The first break of the stick will produce 2 parts. The probability that the two parts will be the same length is in effect zero. So we have two parts, one longer than the other. We now have to select one of those to break to end up with 3 parts. The probability of selecting the shortest part is, of course 0.5 or 50%. The probability of selecting the longest part, which would allow a triangle to be formed is also 50%.

So there is your answer 50%.

Answer 6

The answer is 25% probability.

Say you select a stick of length 10" and randomly from a uniform distribution select two lengths between 0 and 10 (x and y) and let the third side by 10-x-y. Eliminating all values that sum up greater than 10, you would get a sample of possible stick lengths. I did this for 40,000 possible breaks.

From this I then looked at the inequalities for a triangle to exist:

ABS(X-Y)<=Z<=(X+Y) or
ABS(X-Z)<=Y<=(X+Z) or
ABS(Y-Z)<=X<=(Y+Z)

When I looked at my results, ~10000 of the 40000 breaks meet one of the three inequalities above and would form a triangle.

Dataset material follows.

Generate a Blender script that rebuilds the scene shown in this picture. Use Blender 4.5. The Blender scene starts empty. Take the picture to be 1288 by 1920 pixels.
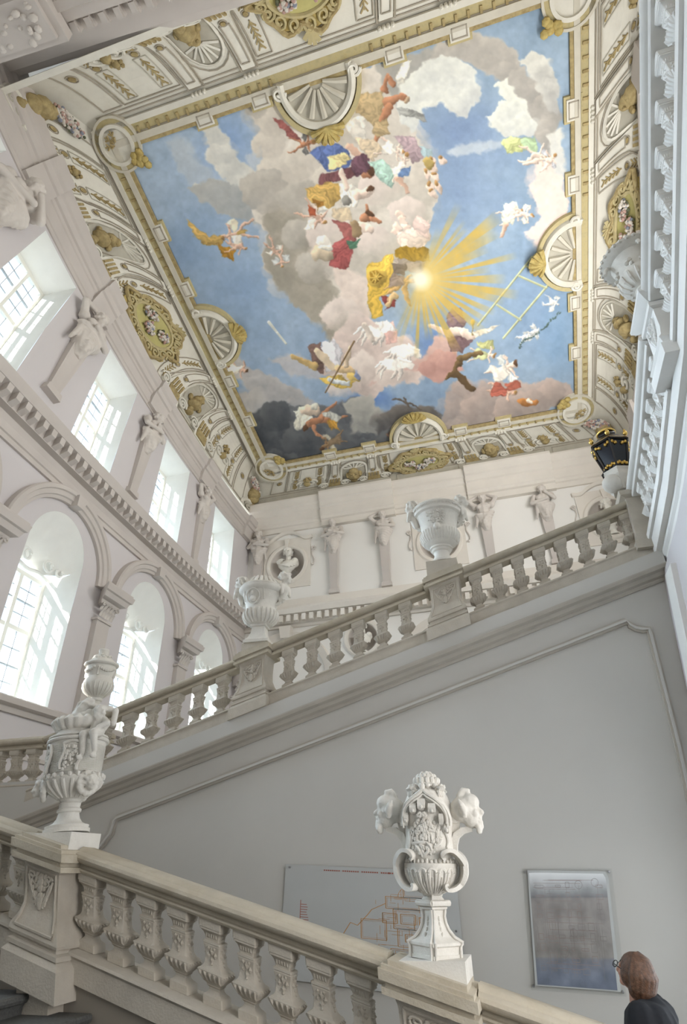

Assumptions: Uniform distribution of breaks.
Length of Stick>0.

Look at the link below for an applet to test this out.

Answer 7

All 3 pieces will form a triangle as long as none of them are not zero length

Answer 8

No two sides together can be less than the third. Put the first break wherever you want. The second break must happen in the larger piece. To answer the question specifically, you need to decide whether you break it in two, then pick one or the other, or if you select two break points all at once. This is in the nature of probability problems: the method matters.

Answer 9

It will always be a triangle...it just might not be an equilateral triangle...to answer that question it would be infinent chances to form an equilateral triangle.

Good luck

Answer 10

the three sticks (sides) will always form a triangle.